SET PROBLEM: Reproduce all the lines below exactly and omit the images.
* Begin *
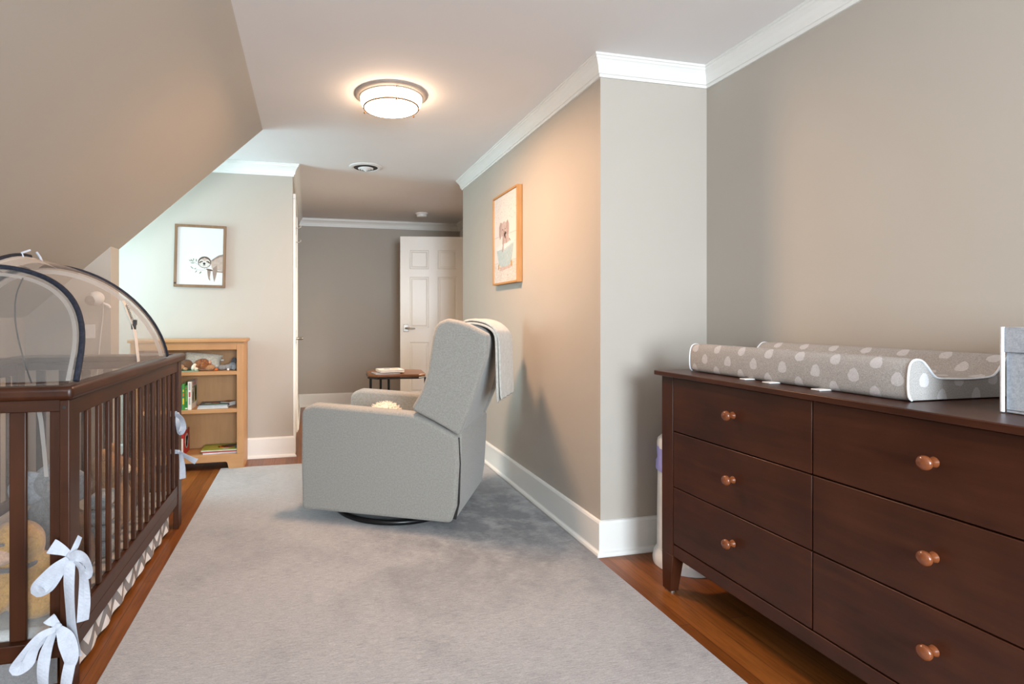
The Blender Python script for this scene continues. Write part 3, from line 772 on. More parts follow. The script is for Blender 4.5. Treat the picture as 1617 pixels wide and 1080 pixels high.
def upright(name, label, x0, x1, yf, dep, h, z, spine, cover, group, marks=(), cov=()):
    o = thing(name, label, 'book', ((x0+x1)/2, yf+dep/2, z), 0, group)
    t = .0016
    MB().box(x0, x0+t, yf, yf+dep, z, z+h).box(x1-t, x1, yf, yf+dep, z, z+h).build('cover', cover, o)
    MB().box(x0+.0005, x1-.0005, yf-.0015, yf, z, z+h).build('spine', spine, o)
    MB().box(x0+t, x1-t, yf+.0005, yf+dep-.004, z+.003, z+h-.003).build('pages', PAPER, o)
    for mt, a0, a1, b0, b1 in marks:
        MB().box(x0+(x1-x0)*a0, x0+(x1-x0)*a1, yf-.0021, yf-.0015, z+h*b0, z+h*b1).build('spine_lettering', mt, o)
    for mt, pts in cov:
        MB().prism([(yf+dep*u, z+h*v_) for u, v_ in pts], 'x', x1, x1+.0005).build('cover_picture', mt, o)
    return o
C_ = {n: col('book_' + n, c) for n, c in dict(blue=(.04, .12, .26), green=(.05, .27, .035), green2=(.03, .22, .04), white=(.76, .73, .66), red=(.42, .018, .02), yellow=(.70, .50, .02), orange=(.60, .14, .02),
     pale=(.45, .48, .50), grass=(.27, .31, .035), dark=(.035, .04, .04), navy=(.05, .07, .12), olive=(.34, .33, .05), grey=(.36, .38, .36), redw=(.45, .09, .08), brown=(.30, .14, .04), teal=(.05, .20, .14)).items()}
GB = 'upright books on the middle shelf'
upright('picture_book', 'blue-spined book at the left of the middle shelf, half behind the crib', -.905, -.8755, 4.235, .17, .165, S2, C_['blue'], C_['blue'], GB, [(C_['pale'], .2, .8, .15, .75)])
upright('picture_book', 'green book with yellow and orange spine lettering on the middle shelf', -.8750, -.8565, 4.225, .19, .185, S2, C_['green'], C_['green'], GB, [(C_['yellow'], .2, .8, .22, .45), (C_['orange'], .25, .8, .53, .64), (C_['teal'], .2, .8, .46, .51), (C_['yellow'], .3, .75, .70, .78)])
upright('picture_book', 'plain dark green book beside the white one on the middle shelf', -.8560, -.8365, 4.228, .18, .172, S2, C_['green2'], C_['green2'], GB, [(C_['grass'], .35, .65, .35, .82), (C_['redw'], .2, .7, .87, .93), (C_['white'], .1, .9, .03, .08)])
wb = upright('picture_book', 'white book with dog cover standing rightmost on the middle shelf', -.8360, -.8120, 4.225, .215, .200, S2, C_['white'], C_['white'], GB, [(C_['grey'], .25, .75, .70, .95), (C_['redw'], .25, .75, .45, .63), (C_['grey'], .3, .7, .18, .42)],
  [(C_['grey'], [(.10, .2), (.52, .2), (.52, .74), (.10, .70)]), (C_['olive'], [(.53, .2), (.86, .22), (.86, .80), (.53, .75)]), (C_['dark'], [(.62, .25), (.80, .25), (.84, .70), (.74, .76), (.62, .68)]), (C_['pale'], [(.18, .28), (.30, .28), (.34, .60), (.20, .62)]), (C_['white'], [(.68, .34), (.74, .34), (.74, .46), (.68, .46)])])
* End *
COMPLETE OUTPUT:
The Blender Python script for this scene continues. Write part 3, from line 772 on. More parts follow. The script is for Blender 4.5. Treat the picture as 1617 pixels wide and 1080 pixels high.
def upright(name, label, x0, x1, yf, dep, h, z, spine, cover, group, marks=(), cov=()):
    o = thing(name, label, 'book', ((x0+x1)/2, yf+dep/2, z), 0, group)
    t = .0016
    MB().box(x0, x0+t, yf, yf+dep, z, z+h).box(x1-t, x1, yf, yf+dep, z, z+h).build('cover', cover, o)
    MB().box(x0+.0005, x1-.0005, yf-.0015, yf, z, z+h).build('spine', spine, o)
    MB().box(x0+t, x1-t, yf+.0005, yf+dep-.004, z+.003, z+h-.003).build('pages', PAPER, o)
    for mt, a0, a1, b0, b1 in marks:
        MB().box(x0+(x1-x0)*a0, x0+(x1-x0)*a1, yf-.0021, yf-.0015, z+h*b0, z+h*b1).build('spine_lettering', mt, o)
    for mt, pts in cov:
        MB().prism([(yf+dep*u, z+h*v_) for u, v_ in pts], 'x', x1, x1+.0005).build('cover_picture', mt, o)
    return o
C_ = {n: col('book_' + n, c) for n, c in dict(blue=(.04, .12, .26), green=(.05, .27, .035), green2=(.03, .22, .04), white=(.76, .73, .66), red=(.42, .018, .02), yellow=(.70, .50, .02), orange=(.60, .14, .02),
     pale=(.45, .48, .50), grass=(.27, .31, .035), dark=(.035, .04, .04), navy=(.05, .07, .12), olive=(.34, .33, .05), grey=(.36, .38, .36), redw=(.45, .09, .08), brown=(.30, .14, .04), teal=(.05, .20, .14)).items()}
GB = 'upright books on the middle shelf'
upright('picture_book', 'blue-spined book at the left of the middle shelf, half behind the crib', -.905, -.8755, 4.235, .17, .165, S2, C_['blue'], C_['blue'], GB, [(C_['pale'], .2, .8, .15, .75)])
upright('picture_book', 'green book with yellow and orange spine lettering on the middle shelf', -.8750, -.8565, 4.225, .19, .185, S2, C_['green'], C_['green'], GB, [(C_['yellow'], .2, .8, .22, .45), (C_['orange'], .25, .8, .53, .64), (C_['teal'], .2, .8, .46, .51), (C_['yellow'], .3, .75, .70, .78)])
upright('picture_book', 'plain dark green book beside the white one on the middle shelf', -.8560, -.8365, 4.228, .18, .172, S2, C_['green2'], C_['green2'], GB, [(C_['grass'], .35, .65, .35, .82), (C_['redw'], .2, .7, .87, .93), (C_['white'], .1, .9, .03, .08)])
wb = upright('picture_book', 'white book with dog cover standing rightmost on the middle shelf', -.8360, -.8120, 4.225, .215, .200, S2, C_['white'], C_['white'], GB, [(C_['grey'], .25, .75, .70, .95), (C_['redw'], .25, .75, .45, .63), (C_['grey'], .3, .7, .18, .42)],
  [(C_['grey'], [(.10, .2), (.52, .2), (.52, .74), (.10, .70)]), (C_['olive'], [(.53, .2), (.86, .22), (.86, .80), (.53, .75)]), (C_['dark'], [(.62, .25), (.80, .25), (.84, .70), (.74, .76), (.62, .68)]), (C_['pale'], [(.18, .28), (.30, .28), (.34, .60), (.20, .62)]), (C_['white'], [(.68, .34), (.74, .34), (.74, .46), (.68, .46)])])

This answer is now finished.